Ce sera le cas prochainement de la Suède, immense pays avec un habitat très clairsemé où certaines régions très reculées ne trouvent pas d’enseignants. Pourtant, 80 % des enseignants devront être renouvelés dans ce pays dans les 7 ans qui viennent.
Protéger les débuts de carrière
Cette fidélisation doit surtout se faire en début de carrière en prenant soin de mettre les jeunes enseignants dans de bonnes conditions pour appréhender leur métier.
Ainsi de nombreux pays comme l’Irlande, la Croatie ou l’Autriche ont pris la décision de protéger les premières années en les titularisant sur des postes jugés moins difficiles.
Outre cette protection, des enseignants tuteurs sont nommés pour les aider dans leurs tâches pédagogiques au sein de l’école où ils ont pris fonction. Cette tendance tend à se généraliser chez nos voisins européens, c’est même une recommandation de l’Union Européenne adressée aux pays membres. Cela passe donc par une prise de conscience collective de la nécessité de mieux accompagner les entrants afin de les mettre dans les meilleures dispositions d’apprentissage du métier.

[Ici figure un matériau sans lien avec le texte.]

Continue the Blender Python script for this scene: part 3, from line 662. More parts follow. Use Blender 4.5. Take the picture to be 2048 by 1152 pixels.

Pas de solutions toute faites mais la France doit s’en inspirer pour regagner en attractivité
On le voit bien à travers ces exemples, les pays dans leur grande majorité cherchent des solutions. Il semble que résoudre le problème de l’attractivité du métier d’enseignant passe par des approches multiples.
Pour le Sgen-CFDT, la France doit absolument observer, analyser ce qui se passe un peu partout en Europe et adapter évidemment les mesures à sa réalité territoriale.
Néanmoins, deux constantes seront immanquablement à prendre en compte : la reconnaissance de la professionnalité des personnels et la nécessaire amélioration des conditions d’exercice du métier notamment par un accompagnement bienveillant tout au long de la carrière.
L’autonomie, la participation aux décisions, l’écoute sont également des axes forts pour permettre aux enseignants de retrouver du plaisir à exercer leur métier. Cela doit évidemment également passer par une amélioration de la rémunération afin de reconnaître l’investissement des personnels.